Eliminate unnecessary meetings, avoid reactive email habits, and say no to projects that don’t align with your priorities. By removing what drains you, you reclaim the energy to invest in what drives you.
5. Build key relationships
Success doesn’t happen in isolation. High-performers cultivate relationships that open doors, challenge thinking, and strengthen growth. In professional life, a small circle of genuine relationships often creates the biggest opportunities.
The 80/20 rule of networking is clear: focus on the few connections that bring mutual value, learning, and trust. Build depth over breadth. Whether it’s a mentor, collaborator, or colleague, invest in the people who make you better—and be that person for others.
6. Delegate the 80%
Delegation isn’t about passing off work—it’s about protecting your capacity for the high-value 20%. Handing off routine tasks, repetitive reports, or low-impact duties frees time for strategy, creativity, and decision-making.
High-performers delegate with structure and trust. They invest in systems and people so that what gets delegated still gets done well. The goal is not to control everything—it’s to focus on what only you can uniquely contribute.
7. Automate repetition
Repetition is the silent killer of creativity. When your mental energy is consumed by small, repeatable tasks, there’s little room left for innovation. The solution? Systemize or automate wherever possible.
Tools, templates, and technology can eliminate much of the routine work that clutters your day. Automating repetitive tasks—such as scheduling, invoicing, or data entry—creates space for higher-order thinking. Over time, those small efficiencies compound into major productivity gains.
8. Refuel strategically
High performance is not sustainable without renewal. Rest, health, and recovery are not luxuries—they’re force multipliers. When you take time to recharge, your focus sharpens, your decision-making improves, and your creativity flourishes.
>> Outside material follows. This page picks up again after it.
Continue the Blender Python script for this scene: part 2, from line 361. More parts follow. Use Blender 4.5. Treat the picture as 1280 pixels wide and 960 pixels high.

Think of rest as part of your productivity system, not separate from it. Sleep, nutrition, exercise, and reflection protect the mental and physical foundation on which performance depends. In the 80/20 view, a few key habits of self-care often account for most of your long-term success.
9. Invest in learning
The world changes faster than any of us can predict. High-performers stay ahead by learning continuously—not just to add knowledge, but to deepen understanding and adaptability.
Learning compounds: each skill or insight expands your ability to create value, make connections, and lead effectively.
The most successful professionals dedicate a portion of their time to deliberate learning. Whether it’s reading, taking courses, or mastering new tools, they see learning not as a cost, but as the ultimate 20% investment that yields exponential long-term returns.
The 80/20 mindset
What makes the 80/20 rule so powerful isn’t just its logic—it’s its mindset. It shifts our attention from more to meaningful. It challenges the default idea that productivity is about hours worked or boxes checked. Instead, it’s about intentionality—about aligning our limited time and energy with the activities that truly matter.
High-performers don’t just do things right; they do the right things right.
They view their time as a finite resource and make conscious choices about how to spend it.
By applying the 80/20 rule across your work, relationships, and routines, you can reduce noise, sharpen focus, and amplify impact. You’ll achieve more—not by adding, but by subtracting. And that’s the paradox at the heart of high performance: sometimes, less really is more.
Key takeaway:
Focus on the few things that truly matter—your highest-value efforts, relationships, and learning. Automate or delegate the rest. Protect your time, refuel strategically, and let the small, smart 20% of your efforts create 80% of your results.